Por: Rodrigo Haidar
Ao aprovar a Lei da Ficha Limpa, o legislador buscou proteger a probidade administrativa, a moralidade para o exercício do mandato e a normalidade e legitimidade das eleições. Quando estabeleceu novas hipóteses de inelegibilidade, a Lei Complementar 135/10 apenas cumpriu comando previsto na Constituição, que fixou a obrigação de considerar a vida pregressa dos candidatos para que se permita ou não a sua candidatura.
Essas são algumas das observações do presidente do Tribunal Superior Eleitoral e ministro do Supremo Tribunal Federal, Ricardo Lewandowski, em seu voto de 36 páginas, nas quais defende que a Lei da Ficha Limpa se aplica já para as eleições de 2010 e deve surtir efeitos sobre candidatos condenados ou que renunciaram para escapar da cassação, mesmo antes de as novas regras entrarem em vigor.
Logo no início do voto que proferiu no julgamento do ex-candidato ao governo do Distrito Federal, Joaquim Roriz (PSC), na última quinta-feira (23/9), o ministro ressaltou que a Lei da Ficha Limpa é amparada pelo parágrafo 9º do artigo 14 da Constituição, que, segundo ele, “integra e complementa o rol de direitos e garantias fundamentais”.
A regra fixa o seguinte: “lei complementar estabelecerá outros casos de inelegibilidade e os prazos de sua cessação, a fim de proteger a probidade administrativa, a moralidade para exercício de mandato considerada vida pregressa do candidato, e a normalidade e legitimidade das eleições contra a influência do poder econômico ou o abuso do exercício de função, cargo ou emprego na administração direta ou indireta”.

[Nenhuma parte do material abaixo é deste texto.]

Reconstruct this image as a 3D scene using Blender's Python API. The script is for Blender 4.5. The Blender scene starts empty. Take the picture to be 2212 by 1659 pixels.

Esse é um dos motivos que, para Lewandowski, justificam que a lei seja prestigiada e tenha aplicação imediata. Outro motivo, de acordo com o ministro, é o fato de que a lei não deforma o processo eleitoral. Por isso, não é preciso aguardar o prazo de carência de um ano previsto na Constituição para que a Lei da Ficha Limpa tenha plena eficácia.
O presidente do TSE ressaltou que só se pode falar em afronta ao princípio constitucional da anterioridade quando ocorrer: “I) o rompimento da igualdade de participação dos partidos políticos e dos respectivos candidatos no processo eleitoral; II) a criação de deformação que afete a normalidade das eleições; III) a introdução de fator de perturbação do pleito, ou IV) a promoção de alteração motivada por propósito casuístico”.
Como a Lei Complementar 135/10 é linear e se aplica a todos indistintamente, não há deformação. “Não há o rompimento da igualdade das condições de disputa entre os contendores, ocorrendo, simplesmente, o surgimento de novo regramento normativo, de caráter linear, ou seja, de disciplina legal que atinge igualmente todos os aspirantes a cargos eletivos”, afirmou Lewandowski.
Para o ministro, só haveria desequilíbrio se a nova lei prestigiasse determinada candidatura, partido político ou coligação em detrimento dos demais. Isso porque o processo eleitoral é integrado por normas que regulam as condições em que se trava o pleito, não se incluindo entre elas os critérios de definição daqueles que podem ou não apresentar candidaturas.
“Não se contesta que a modificação das regras relativas às condições regedoras da disputa eleitoral, aprovada no ano em que ocorre o pleito, poderia dar azo à uma eventual quebra da isonomia entre os candidatos. Tal não ocorre, todavia, com a alteração das normas que definem os requisitos para o registro de candidaturas. Neste caso, elas direcionam-se a todas as candidaturas, sem fazer distinção entre os vários postulantes, motivo pelo qual não têm o condão de afetar a igualdade que deve reger a disputa eleitoral”, registrou o presidente do TSE.
O ministro Lewandowski também reforçou que se a lei complementar que dispõe sobre inelegibilidades entrou em vigor antes de 5 de julho, prazo final para o registro das candidaturas, pode ser aplicada às eleições do mesmo ano.
De acordo com o ministro, o fundamento que justifica a aplicação da lei para os casos de quem foi condenado antes dela é simples: “Por ocasião do registro, considerada a lei vigente naquele momento, é que são aferidas as condições de elegibilidade e as causas de inelegibilidade”. Por isso, “não se trata de hipótese de retroatividade”.
Ricardo Lewandowski ainda frisou que as normas que alteram ou impõem inelegibilidades não têm caráter penal, como também não configuram sanção. Constituem regras de proteção à coletividade, que estabelecem preceitos mínimos para o registro de candidaturas, tendo em mira a preservação dos valores republicanos. Esse é mais um motivo que, na concepção do ministro, afasta o argumento de que a lei retroage para prejudicar candidatos.